5 tips for setting up a new tenancy

Whether you’re a full- time landlord or you rent out one or two properties to supplement your income, it’s really important that you manage your property portfolio as a business. Check out our top 5 tips for setting up a successful new tenancy.

1. Tenancy agreement

As with all good business, the contract is key! To that end, make sure you set out a comprehensive tenancy agreement, this will ensure all parties are aware of their responsibilities and know exactly what they’re agreeing to.

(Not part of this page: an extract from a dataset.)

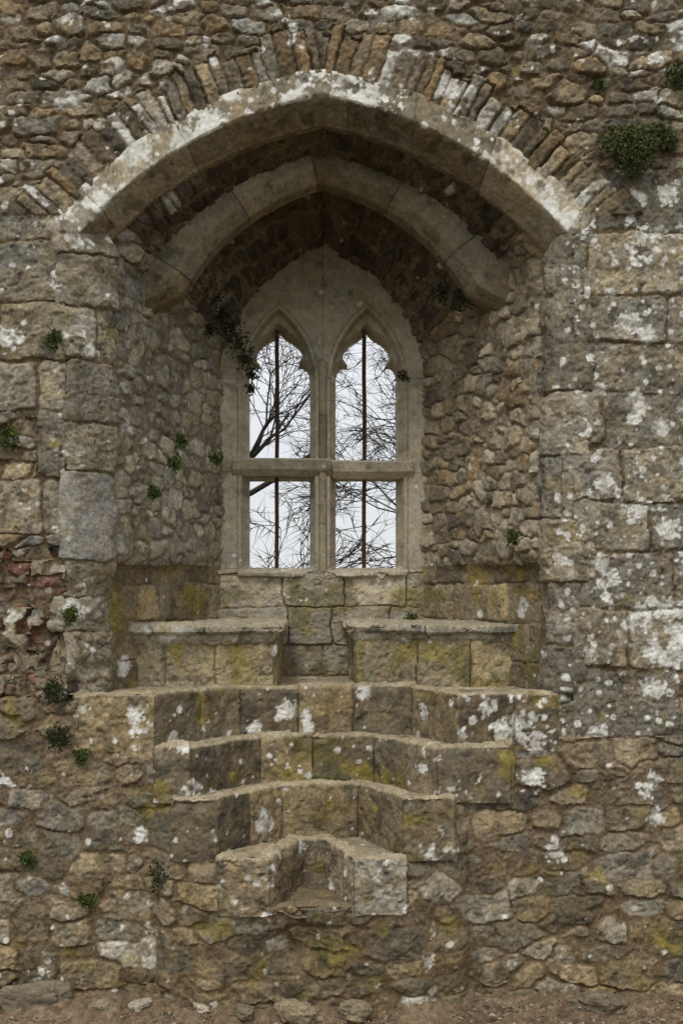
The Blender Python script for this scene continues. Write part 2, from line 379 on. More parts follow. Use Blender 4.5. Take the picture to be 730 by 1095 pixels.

It may seem like a tedious task, especially if you’ve struck up a great rapport with prospective tenants, but things can quickly turn sour over small discrepancies. Be sure to include all the relevant information such as; the property address, names of all renters, the date the rent is due and how it should be paid, length of the tenancy, timings for any break clauses you may want to offer and information on how the deposit will be protected; as well as the costs of any penalties. You can find templates online to help you get started, but it’s always a good idea to have it checked by a solicitor to make sure you’ve covered all the bases.

2. Register the deposit

It’s now mandatory for landlords to register all deposits with a statutory tenancy deposit protection scheme, this keeps the deposit secure until the end of the tenancy and it protects both you and the tenants. In the unfortunate event of having to evict tenants, it will be fairly difficult, if you’ve not registered the deposit with a scheme. You’ll need to provide the tenant with details of the deposit scheme, the tenant deposit certificate, prescribed information and tenant leaflet within 30 days. Failure to register a tenant’s deposit can be severe, penalties include a court order to repay the deposit in full and up to a whopping 3 times the amount of the initial deposit.

3. Get insured

You’ll need to carry your buildings insurance as part of your mortgage agreement, it’s also important not to forget about contents insurance. Regardless of whether you’re renting the property furnished or un-furnished, contents insurance will cover you in the event of accidental damage. This may include kitchen and bathroom suites, carpets, flooring, etc.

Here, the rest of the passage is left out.